Cherche-t-on déjà à remplacer la batterie lithium-ion ?

TD : Une autre tendance prometteuse consiste à remplacer le lithium par du sodium. Les deux éléments appartiennent à la même famille et ont des propriétés très proches. La différence, c’est que le lithium est extrait de mines à un coût environnemental et social très élevé. Les ressources en lithium sont limitées. Bien que les batteries lithium-ion permettent de diminuer le recours aux énergies fossiles, si cela se fait au prix d’autres catastrophes environnementales liées à son extraction, alors l’intérêt devient limité. Le sodium est naturellement présent dans le sel de mer. C’est donc un stock illimité avec une extraction considérablement moins impactante.

Sait-on déjà faire mieux que la batterie lithium-ion pour certains usages ?

TD : C’est difficile de répondre. Il faut adopter un changement de logique dans notre rapport à l’énergie. Nous avions pour habitude de tout résoudre avec l’énergie thermique. On ne peut pas reproduire la même logique avec les batteries électriques. Par exemple, aujourd’hui nous utilisons des piles-boutons lithium-ion pour les horloges internes de nos ordinateurs. Pour cet usage de très faible consommation, une pile-bouton a une durée de vie de plusieurs centaines d’année, alors que l’ordinateur sera probablement changé en dix ans. Une pile de 1 millimètre carré pourrait suffire. Il faut déjà dimensionner les dispositifs de stockage d’énergie en fonction de nos besoins.

À lire sur I’MTech : Vers une nouvelle génération de batteries au lithium ?

Il faut également comprendre les caractéristiques dont nous avons besoin. Pour certains usages, la batterie lithium-ion sera la plus appropriée. Pour d’autres, une pile avec une meilleure capacité de stockage mais une puissance bien plus faible sera peut-être plus adaptée. Pour d’autres encore, ce sera l’inverse. Quand vous utilisez une perceuse par exemple, vous ne mettez pas quatre heures pour percer un trou, et vous n’avez pas besoin non plus d’une batterie qui tienne plusieurs jours avant d’être rechargée. Vous voulez beaucoup de puissance, sans vouloir pour autant beaucoup d’autonomie. « Faire mieux » que la batterie lithium-ion, c’est donc peut-être simplement faire différemment.

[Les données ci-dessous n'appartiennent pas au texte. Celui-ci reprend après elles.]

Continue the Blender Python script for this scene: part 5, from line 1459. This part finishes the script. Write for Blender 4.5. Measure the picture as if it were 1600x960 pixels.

Que vous évoque l’attribution du prix Nobel à une technologie qui est au cœur de vos recherches ?

TD :  Ce sont des noms que nous citons souvent dans nos publications scientifiques, car ce sont les pionniers des technologies sur lesquelles nous travaillons. Mais au-delà, ça fait surtout très plaisir de voir un prix Nobel attribué à des travaux qui parlent au grand public. Tout le monde utilise des batteries lithium-ion au quotidien, et les gens sont conscients de l’importance de cette technologie. C’est agréable de savoir que ce prix Nobel de chimie est compris par le plus grand nombre.